Friday, March 5, 2010

Being a Grown-Up is Hard Work, and So is Getting into a Shape that isn't Rotund

I'm moody today.  Rawr rawr rawr.  The hubby and I spent most of this afternoon filling out an application for free health insurance through the state.  We had to do this because as of Monday, the hubby got fired from Old Job, and we consequently lost all benefits there.  Now, he does have New Job which is a Very Good Thing.  But until New Job gets up and running, we don't have steady money coming in.  Which is very stressful.  In the long run, all will be well, and New Job should afford us more money than Old Job ever did.  In the meantime, however, there is much suckage and things like applying for free health insurance while bickering the entire time.  Hence the rawr.  I hate stupid bickering.  It's not like we're mad at each other - it's just frustration and anxiety that we take out one another.  It's really dumb when you think about it, but kind of unavoidable no matter how awesome the relationship (and ours is pretty freaking awesome).

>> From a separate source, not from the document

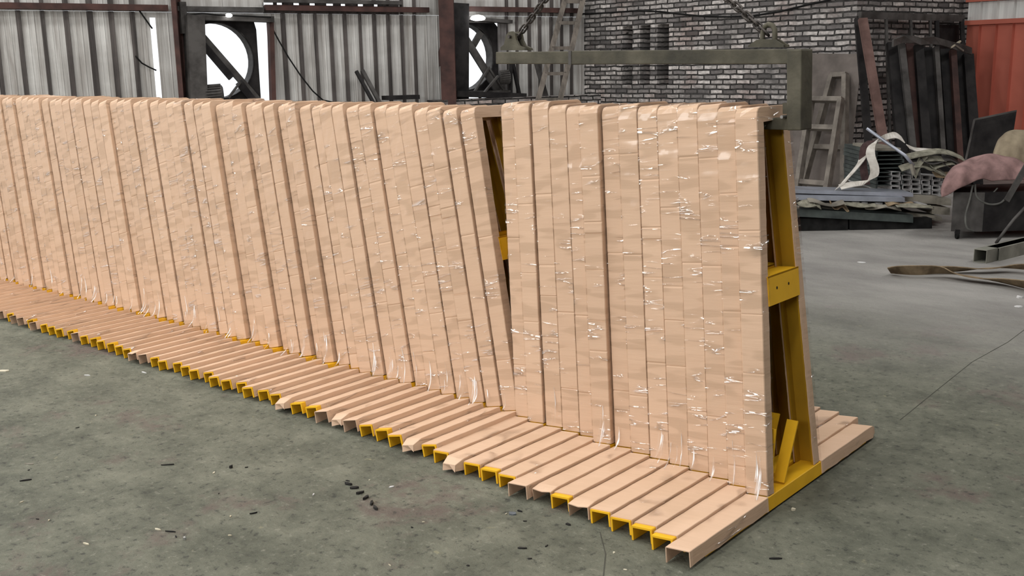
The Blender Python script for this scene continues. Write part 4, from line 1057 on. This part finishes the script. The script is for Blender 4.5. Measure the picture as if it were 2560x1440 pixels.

In other news, the potatoes were well-received last night.  So yayyy for that.  But I totally binged on all the yummy desserts.  Since I went away to visit the Kim, I've gained back about 2 pounds.  Boo on me!  I've totally been slacking on the diet and exercise since I got back.  New goal: gym it up this weekend at least twice, go food shopping, and stop eating crap.  I don't want to undo all hard work I've done thus far.  I mean, I'd gotten down 14 pounds since the beginning of the year - now only 12 - and that's pretty amazing.  I'm still on track for my "at least 3 pounds a month" goal, even with the weight gained back.  But I really, really want to stick with it this time so I look smoking hot for June (attending one of my closest friend's wedding) and July (vacation to San Diego and Hawaii).  I want to wear a bikini again and feel fabulous doing so.  In fact, I have already picked out said bikini:

Pretty hot, right?  Although, I gotta say that this model doesn't really have enough curves to do the bikini justice.  Me?  Just call me Curves O'Plenty.

Since this bikini is hella expensive, I am using it as a reward for meeting my weight-loss goals for June/July.  Also, for my birthday, my snarky friend whom I shall now refer to as DB (yes, that stands for Douche Bag, and yes it is appropriate), gave me a gift certificate to put towards the bikini.  Nice, right?  Well, to properly demonstrate his DB nature, I will now transcribe the accompanying card:

To:  Fat Katy
Message:  See you soon!
From:  Skinny Katy

Amazing, right?  I nearly collapsed with laughter when I read it.  And you know what?  It's kinda true.  Fat Katy's days are numbered.*

*Disclaimer:  I know I'm not a blimpazoid.  I just want to be healthier, look better in (and out of) clothes, and be generally more fit.  I'm only fat as compared to an ideal version of myself.  Trust me, I ballooned up to 190 pounds once, and on my frame, that was definitely fat.  At 158 right now, I'm just fat as compared to where I want to be.  The end.

~Dorkopotamus (aka Katy)

1 comment:

  1. It's the day for thinking about this, no? Those potatoes looked pretty freaking amazing, but when I met you so did you, so obviously you're going to succeed. YAY KATY!
    P.S. Yes, that swimsuit needs more curves.